7          In the second appeal, the court began by considering the preliminary issue of whether s 33B(4) of the MDA had the effect of ousting the court’s power to review the PP’s non-certification decision. The court began with the observation that in a constitutional system of governance such as Singapore’s, the courts are ordinarily vested with the power to adjudicate upon all disputes; judicial review forms a part of this power to adjudicate and concerns that area of law where the courts review the legality of government actions (at [46]). The court found that s 33B(4) was not an ouster clause, as it did not purport to exclude the jurisdiction of the courts to supervise the legality of the PP’s non-certification decision; it only immunised the PP from suit save on certain exceptions as stated in s 33B(4) (at [51]). The court noted that the inquiry whether an offender had substantively assisted the CNB in disrupting drug trafficking activities within or outside Singapore entailed a wide ranging assessment going beyond the institutional competence of the courts, which was ultimately directed to the resolution of particular controversies (at [58]). In that light, it was entirely logical for Parliament to vest in the PP the responsibility for determining whether an offender had rendered substantive assistance to the CNB in disrupting drug trafficking activities and then to immunise the PP, save on excepted grounds, in respect of that determination. Without s 33B(4), an aggrieved offender might be tempted to bring suit against the PP challenging his determination, and thereby force the court into the unviable position of having to determine an issue that the court is inherently not capable of determining; yet, at the same time, the exceptions to the immunity granted by s 33B(4) serve to safeguard against abuse (at [67]).

 

8          Having found that s 33B(4) did not oust the jurisdiction of the courts to review the PP’s non-certification decision, the court proceeded to determine the merits of the appeal.

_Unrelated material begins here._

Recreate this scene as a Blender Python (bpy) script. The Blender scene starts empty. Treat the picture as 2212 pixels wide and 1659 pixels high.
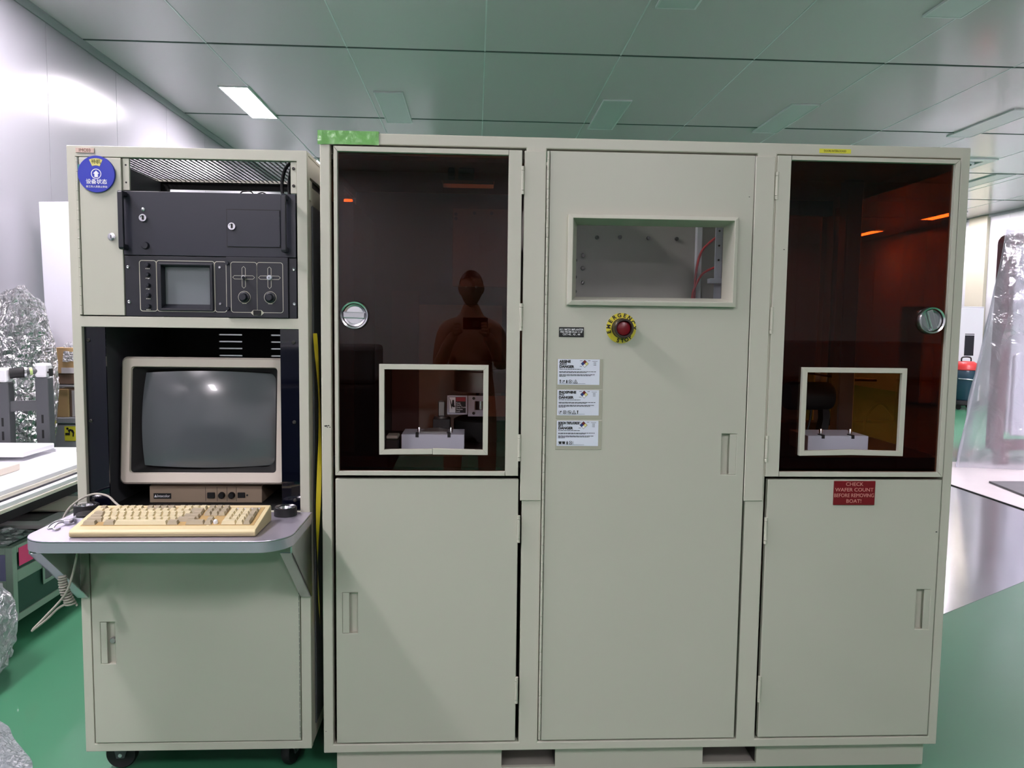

The court dismissed the second appeal on both grounds of review brought by the appellant. As to the first ground, the court was of the view that the appellant had not adduced a shred of evidence to show that the PP had failed to consider the effect of the appellant’s information provided in his contemporaneous statements on the disruption of drug trafficking activities at that time (at [79]). As to the second ground, the court took the view that the PP’s determination of whether an offender had rendered substantive assistance to the CNB in disrupting drug trafficking activities both within and outside Singapore was simply not a determination involving the exercise of an executive discretion that required a precedent fact to be established (at [84]), which meant that the appellant could not impugn the PP’s non-certification decision on the ground that the decision was reached in the absence of a precedent fact being established.

 

This summary is provided to assist in the understanding of the Court’s grounds of decision. It is not intended to be a substitute for the reasons of the Court. All numbers in bold font and square brackets refer to the corresponding paragraph numbers in the Court’s grounds of decision.